There are several variations of the triangle inequality that can all be easily derived.

Let’s first start by assuming that \(\left| {{z_1}} \right| \ge \left| {{z_2}} \right|\).This is not required for the derivation, but will help to get a more general version of what we’re going to derive here.So, let’s start with \(\left| {{z_1}} \right|\) and do some work on it.
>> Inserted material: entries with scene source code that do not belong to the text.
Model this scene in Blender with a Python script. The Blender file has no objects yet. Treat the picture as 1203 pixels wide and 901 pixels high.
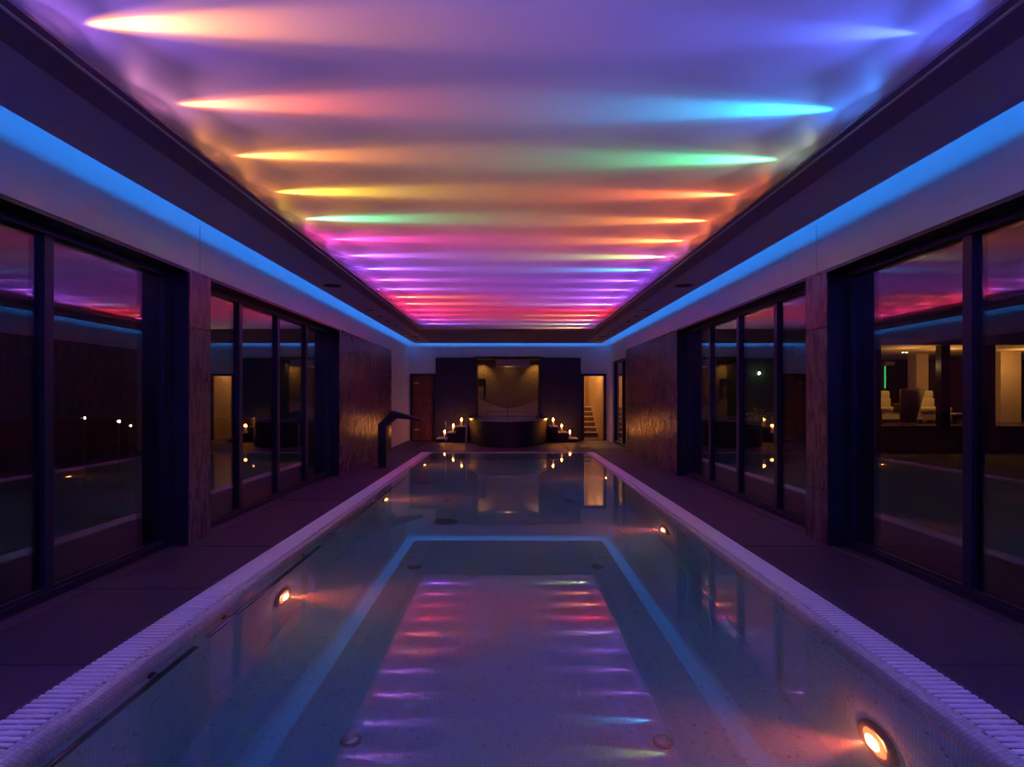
import bpy, bmesh, math, random
from mathutils import Vector, Matrix
random.seed(7)
S = bpy.context.scene
COL = S.collection
H = 1.37            # camera height above the deck
F = 690.0           # focal length in pixels of the 1203 px frame
PI = math.pi

# ------------------------------------------------------------------ camera
cam = bpy.data.cameras.new('camera'); co = bpy.data.objects.new('camera', cam); COL.objects.link(co)
cam.sensor_width = 36.0; cam.lens = F/1203*36
cam.shift_x = 4.5/1203; cam.shift_y = 15.8/1203
cam.clip_start = .05; cam.clip_end = 200
co.location = (0, 0, H); co.rotation_euler = (PI/2, 0, 0)
S.camera = co

# ------------------------------------------------------------------ world / exposure
w = bpy.data.worlds.new('night'); S.world = w; w.use_nodes = True
w.node_tree.nodes['Background'].inputs[0].default_value = (.012, .016, .05, 1)
w.node_tree.nodes['Background'].inputs[1].default_value = .06
S.view_settings.view_transform = 'Standard'; S.view_settings.look = 'None'
S.view_settings.gamma = 1; S.view_settings.use_curve_mapping = False
S.view_settings.exposure = 0.42
cy = S.cycles
cy.max_bounces = 16; cy.diffuse_bounces = 5; cy.glossy_bounces = 8; cy.transmission_bounces = 14
cy.transparent_max_bounces = 8; cy.volume_bounces = 1
cy.caustics_reflective = True; cy.caustics_refractive = True; cy.blur_glossy = .3
cy.sample_clamp_indirect = 40.0; cy.use_denoising = True

# ------------------------------------------------------------------ lamps
def link(o): COL.objects.link(o); return o
def spot(loc, tgt, col, power, half, blend, r=.01):
    l = bpy.data.lights.new('spot_lamp', 'SPOT'); l.energy = power; l.color = col
    l.spot_size = 2*math.radians(half); l.spot_blend = blend; l.shadow_soft_size = r
    o = link(bpy.data.objects.new('spot_lamp', l)); o.location = loc
    o.rotation_euler = (Vector(tgt)-Vector(loc)).to_track_quat('-Z', 'Y').to_euler(); return o
def point(loc, col, power, r=.02):
    l = bpy.data.lights.new('point_lamp', 'POINT'); l.energy = power; l.color = col; l.shadow_soft_size = r
    o = link(bpy.data.objects.new('point_lamp', l)); o.location = loc; return o
def area(loc, tgt, sx, sy, col, power, along=None):
    l = bpy.data.lights.new('area_lamp', 'AREA'); l.shape = 'RECTANGLE'; l.size = sx; l.size_y = sy
    l.energy = power; l.color = col
    o = link(bpy.data.objects.new('area_lamp', l)); o.location = loc
    z = (Vector(loc)-Vector(tgt)).normalized()
    x = Vector(along) if along else Vector((1, 0, 0))
    x = (x - z*x.dot(z)).normalized(); y = z.cross(x)
    o.rotation_euler = Matrix((x, y, z)).transposed().to_euler(); return o

CEIL = 3.165; SOF = 3.03; LIPX = 2.144; LIPZ = 3.068
# colour-changing spots behind the lip of the ceiling coffer, one every 0.77 m
PUR = (.36, .08, 1); BLUE = (.075, .14, 1.0); IND = (.22, .14, 1); LIL = (.58, .17, .95); RED = (1, .03, .10); ORA = (1, .30, .06)
PINK = (1, .06, .42); YEL = (1, .62, .04); GRN = (.08, 1, .42); CYA = (.02, .5, 1.0); REDO = (1, .17, .05); WLI = (.7, .5, 1)
PEACH = (1, .32, .05); YGR = (.6, .9, .12)
LEFT = [PEACH, REDO, ORA, YEL, GRN, PINK, LIL, LIL, LIL, LIL, REDO, REDO, RED, RED, PINK, PUR]
RIGHT = [BLUE, CYA, GRN, REDO, ORA, ORA, YGR, CYA, LIL, LIL, LIL, WLI, RED, ORA, ORA, YGR]
GL = [1.0, .9, .8, .9, .8, .8, .6, .6, .6, .6, 1.0, 1.0, .9, .7, .8, .8]
GR = [.25, .9, .7, .9, .8, .8, .7, .8, .5, .5, .5, .6, 1.1, 1.0, .9, .8]
# each fitting throws a coloured core and a softer second colour that carries across the ceiling
VIO = (.55, .08, .8); MAU = (.8, .13, .5); BRO = (.95, .30, .06); OLI = (.75, .42, .06)
LWIDE = [(.42, .16, .9), (.75, .25, .5), BRO, BRO, OLI, PINK, VIO, PUR, (.75, .08, .8), VIO, (1, .03, .16), (1, .03, .16), (1, .03, .2), (1, .03, .3), (.8, .06, .6), PUR]
RWIDE = [BLUE, (.05, .24, 1), (.4, .5, .35), REDO, REDO, REDO, MAU, PUR, PUR, PUR, PUR, VIO, RED, RED, PINK, PUR]
GW = [.8, .8, .8, .8, .9, 1.8, 1.6, 1.5, 1.5, 1.5, 2.0, 2.2, 2.0, 1.8, 1.2, 1.0]
NEAR = [BLUE, IND] + [(.25, .13, 1)]*4
K_CORE = 420.0; K_HOT = 55.0; K_MID = 64.0; K_WIDE = 46.0; K_FAR = 110.0; K_FILL = 10.0; K_LOW = 68.0
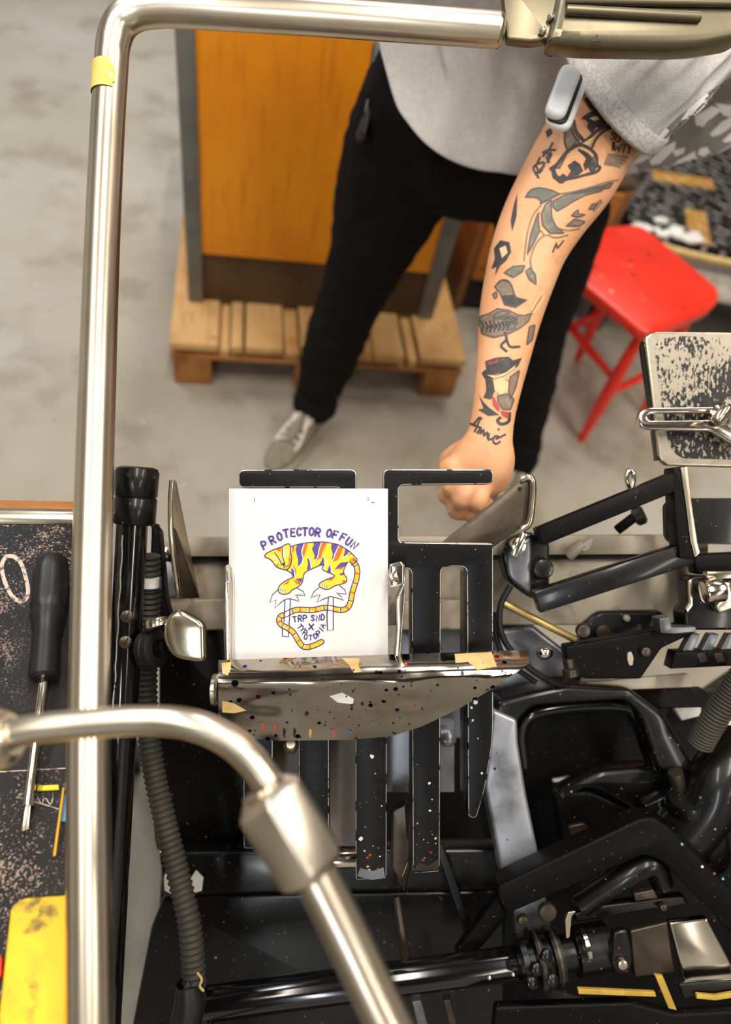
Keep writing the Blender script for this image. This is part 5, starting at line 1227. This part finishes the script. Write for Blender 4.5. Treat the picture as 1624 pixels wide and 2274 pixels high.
fl = link('torn_cuff', tube_me([W(420, 2180, .645), W(424, 2215, .645), W(408, 2300, .645)], [.0118, .0145, .0145], 24, False), 'black_rubber', ho)
link('torn_tail', plate_me([(396, 2215), (415, 2180), (424, 2190), (420, 2300), (388, 2300)], .637, .003, 5, .0008), 'cement_rubber', ho)
link('string', tube_me(smooth_path([W(438, 2160, .632), W(448, 2174, .63), W(444, 2190, .63), W(452, 2200, .632)], 5), .0012, 8), 'tape_old', ho)
ho2 = thing('corrugated_hose', 'short dark corrugated hose at the right edge above the gloss black hub', 'hose', W(1590, 1580, .72))
link('hose', corrugated([W(1672, 1470, .70), W(1630, 1530, .71), W(1590, 1590, .72), W(1556, 1650, .735)], .0125, 28, .0012), 'cement_rubber', ho2)
wr = thing('loose_wire', 'thin pale wire loop hanging behind the corrugated hose', 'wire', W(350, 1880, .7))
link('wire', tube_me(smooth_path([W(343, 1800, .71), W(344, 1850, .71), W(352, 1885, .71), W(368, 1898, .71)], 6), .0018, 8), 'satin_steel', wr)

# ---- work table at the left
TZ = .77
wtb = thing('work_table', 'black scratched work table with bright metal back edge at the left', 'table', (-.4, 0.1, 0))
link('tabletop', prism_me([[V(c) for c in ((-.75, -.55), (-.10, -.55), (-.10, .11), (-.132, .15), (-.132, .428), (-.75, .428))]], .025, .001, Matrix.Translation((0, 0, TZ))), 'worn_table', wtb)
link('edge_strip', cyl_me(V((-.75, .439, TZ - .006)), V((-.132, .439, TZ - .006)), .0115, .001), 'satin_steel', wtb)
link('back_board', box_me((-.75, .4515, TZ - .03), (-.132, .462, TZ - .004), .001), 'box_wood', wtb)
for xx in (-.74, -.20):
    for yy in (-.54, .385): link('leg', box_me((xx, yy, 0), (xx + .035, yy + .035, TZ - .0255), .002), 'black_casting', wtb)
ck = Ink()
ck.stroke([(14, 1235), (4, 1255), (10, 1290), (28, 1325), (50, 1335), (62, 1318), (58, 1285), (46, 1250), (30, 1236)], 9, 0, closed=True)
for a in ([(84, 1772), (92, 1784), (100, 1772), (112, 1786), (118, 1770)], [(0, 1714), (70, 1710), (145, 1706)], [(75, 1780), (110, 1790), (140, 1800)]): ck.stroke(a, 2.2, 0)
link('chalk_marks', ck.mesh(lambda x, y, k: G(x, y, TZ + .0003), ['chalk']), None, wtb, 0)['kind'] = 'stuff'

sd = thing('screwdriver', 'screwdriver with black fluted handle lying on the scratched table', 'screwdriver', G(90, 1500, TZ))
h0, h1 = G(116, 1232, TZ + .0172), G(97, 1508, TZ + .0172)
hm = lathe_me(h0, h1, [(0, .006), (.02, .011), (.06, .0145), (.16, .0165), (.40, .0168), (.45, .0162), (.47, .0150), (.50, .0148), (.53, .0155), (.60, .0130), (.70, .0122), (.92, .0130), (.98, .0128), (1, .010)], 40)
ax_ = (h1 - h0).normalized(); mid = h0.lerp(h1, .25)
for v in hm.vertices:
    f = (v.co - h0).dot(ax_) / (h1 - h0).length
    if .1 < f < .44:
        c = h0 + ax_ * (f * (h1 - h0).length); rv = v.co - c
        a = math.atan2(rv.dot(ax_.cross(V((0, 0, 1)))), rv.z)
        v.co = c + rv * (1 - .05 * max(0, math.cos(a * 6)))
link('handle', hm, 'handle_plastic', sd)
s0_, s1_ = G(97, 1506, TZ + .0172), G(62, 1790, TZ + .009)
link('shaft', cyl_me(s0_, s1_, .0042, .0003, 20), 'chrome', sd)
tp = [G(58, 1770, TZ + .008), G(70, 1772, TZ + .008), G(64, 1842, TZ + .004), G(47, 1846, TZ + .004)]
link('tip', quad_plate_me(tp, .003, .0006), 'satin_steel', sd)

def slab(px, z0, th, mk, name, label, cat, r=3, bev=.0006):
    pts = [G(x, y, z0 + th) for x, y in px]
    lp_ = round_m([V((p.x, p.y)) for p in pts], r)
    return tag(link(name, prism_me([lp_], th, bev, Matrix.Translation((0, 0, z0 + th))), mk), label, cat)
slab([(84, 1744), (130, 1742), (131, 1754), (82, 1756)], TZ + .0004, .003, 'yellow_plastic', 'plastic_strip', 'small flat yellow plastic strip on the table beside the screwdriver tip', 'strip', .0006)
slab([(138, 1748), (143, 1750), (124, 1900), (117, 1902)], TZ + .0034, .003, 'amber_plastic', 'toothpick', 'thin amber stick leaning beside the small blue card on the table', 'stick', .0006)
slab([(138, 1764), (190, 1760), (190, 1826), (132, 1824)], TZ + .0004, .0025, 'blue_card', 'card_scrap', 'small light blue card scrap on the table under the amber stick', 'card', .001)
slab([(24, 2012), (52, 1994), (230, 1982), (230, 2330), (-14, 2330), (-2, 2250)], TZ + .0004, .016, 'yellow_sheet', 'ink_box', 'flat bright yellow box with dirty scuffs at the lower left', 'box', .006, .0015)
slab([(-60, 2120), (4, 2122), (2, 2172), (-60, 2180)], TZ + .0004, .01, 'red_paint', 'cap', 'small red cap at the left edge beside the yellow box', 'cap', .003)

# ================================================================== GUARD TUBES IN FRONT
gr_ = thing('guard_rail', 'bent chrome tube guard rail with yellow tape framing the picture', 'guard rail', W(200, 1600, .55))
pth = smooth_path([W(1106, 67, .672), W(900, 52, .670), W(700, 38, .668), W(520, 27, .666), W(400, 20, .665), W(345, 20, .665), W(300, 28, .666), W(268, 52, .668), W(252, 95, .670), W(247, 150, .672), W(238, 300, .668), W(226, 560, .645), W(216, 850, .615), W(207, 1150, .584), W(201, 1400, .558), W(197, 1650, .532), W(198, 1950, .50), W(200, 2330, .462)], 10)
link('tube', tube_me(pth, .0160, 40), 'rail_steel', gr_)
e = W(1106, 67, .672); link('end_cap', lathe_me(e, e + (pth[0] - pth[3]).normalized() * .006, [(0, .0160), (.3, .0156), (.7, .0135), (1, .009)], 32), 'satin_steel', gr_)
ts_ = [p for p in pth if True]
tA, tB = W(244, 150, .672), W(241, 212, .6705)
tp_ = tube_me([tA.lerp(tB, i / 6) for i in range(7)], .0163, 40, False)
bmt = bmesh.new(); bmt.from_mesh(tp_)
bmesh.ops.delete(bmt, geom=[f for f in bmt.faces if (f.calc_center_median() - tA).dot(EX) > .009 + .004 * noise.noise(f.calc_center_median() * 400)], context='FACES'); bmt.to_mesh(tp_); bmt.free()
link('yellow_tape', tp_, 'tape_yellow', gr_)
gc = thing('guard_cover', 'sheet metal cover with two riveted ribs above the t-shirt', 'cover', W(1400, 40, .66))
link('bracket', plate_me([(1112, -60), (1258, -60), (1222, 86), (1180, 92), (1126, 86)], .668, .012, 8, .003), 'dull_steel', gc)
link('shell', plate_me([(1250, -60), (1700, -60), (1700, 40), (1640, 82), (1560, 96), (1500, 99), (1300, 96), (1216, 88), (1228, 50)], .655, .03, 14, .011), 'dull_steel', gc)
link('rib', tube_me([W(1258, 22, .652), W(1556, 38, .652)], .0045, 16), 'dull_steel', gc)
link('rib', tube_me([W(1258, 1, .652), W(1700, 8, .652)], .0035, 16), 'dull_steel', gc)
for x, y in ((1224, 37), (1206, 68)): link('rivet', ball_me(W(x, y, .664), .0036, 14), 'chrome', gc)
link('ink_mark', plate_me([(1316, 92), (1326, 76), (1329, 78), (1324, 86), (1336, 92)], .6435, .0006, 1, .0002), 'device_black', gc)

pi = thing('bent_pipe', 'blurred bent metal pipe with hexagonal union nut nearest the viewer', 'pipe', W(620, 1800, .37))
pp = smooth_path([W(-40, 1650, .385), W(60, 1622, .385), W(180, 1608, .385), W(320, 1600, .383), W(420, 1608, .38), W(500, 1640, .378), W(560, 1690, .375), W(610, 1760, .372), W(640, 1812, .37)], 10)
link('bend', tube_me(pp, .0082, 32), 'rail_steel', pi)
n0_, n1_ = W(588, 1756, .369), W(700, 1938, .366)
fr_ax = (n1_ - n0_)
def hexa_prof(p0, p1, prof):
    return lathe_me(p0, p1, prof, 6)
link('union_nut', bevel_me(hexa_prof(n0_, n1_, [(0, .0150), (.10, .0205), (.90, .0205), (1, .0160)]), .0012), 'rail_steel', pi)
link('nut_shoulder', cyl_me(n0_.lerp(n1_, -.06), n0_.lerp(n1_, .02), .0125, .002), 'satin_steel', pi)
link('straight_pipe', tube_me([n0_.lerp(n1_, .9), W(760, 2060, .362), W(900, 2350, .352)], .0118, 32), 'rail_steel', pi)
link('elbow_fitting', lathe_me(W(-60, 1660, .385), W(30, 1630, .385), [(0, .016), (.8, .016), (.9, .0145), (1, .012)], 28), 'satin_steel', pi)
\begin{align*}\left| {{z_1}} \right| & = \left| {{z_1} + {z_2} - {z_2}} \right| & \\ & \le \left| {{z_1} + {z_2}} \right| + \left| { - {z_2}} \right| & \hspace{0.25in} {\text{Using triangle inequality}}\\ & = \left| {{z_1} + {z_2}} \right| + \left| {{z_2}} \right| & \end{align*}

Now, rewrite things a little and we get,

\begin{equation}\left| {{z_1} + {z_2}} \right| \ge \left| {{z_1}} \right| - \left| {{z_2}} \right| \ge 0\label{eq:revtrione} \end{equation}

If we now assume that \(\left| {{z_1}} \right| \le \left| {{z_2}} \right|\) we can go through a similar process as above except this time switch \({z_1}\) and \({z_2}\) and we get,

\begin{equation}\left| {{z_1} + {z_2}} \right| \ge \left| {{z_2}} \right| - \left| {{z_1}} \right| =- \left( {\left| {{z_1}} \right| - \left| {{z_2}} \right|} \right) \ge 0\label{eq:revtritwo}\end{equation}

Now, recalling the definition of absolute value we can combine \(\eqref{eq:revtrione}\) and \(\eqref{eq:revtritwo}\) into the following variation of the triangle inequality.

\begin{equation}\left| {{z_1} + {z_2}} \right| \ge \left| {{\kern 1pt} \left| {{z_1}} \right| - \left| {{z_2}} \right|{\kern 1pt} } \right|\label{eq:revtrithree}\end{equation}

Also, if we replace \({z_2}\) with \( - {z_2}\) in \(\eqref{eq:triangle} \) and \(\eqref{eq:revtrithree} \) we arrive at two more variations of the triangle inequality.

\begin{equation}\left| {{z_1} - {z_2}} \right| \le \left| {{z_1}} \right| + \left| {{z_2}} \right|\end{equation} \begin{equation}\left| {{z}_{1}}-{{z}_{2}} \right|\ge \left| \left| {{z}_{1}} \right|-\left| {{z}_{2}} \right| \right| \label{eq:revtri} \end{equation}

On occasion you’ll see \(\eqref{eq:revtri}\) called the reverse triangle inequality.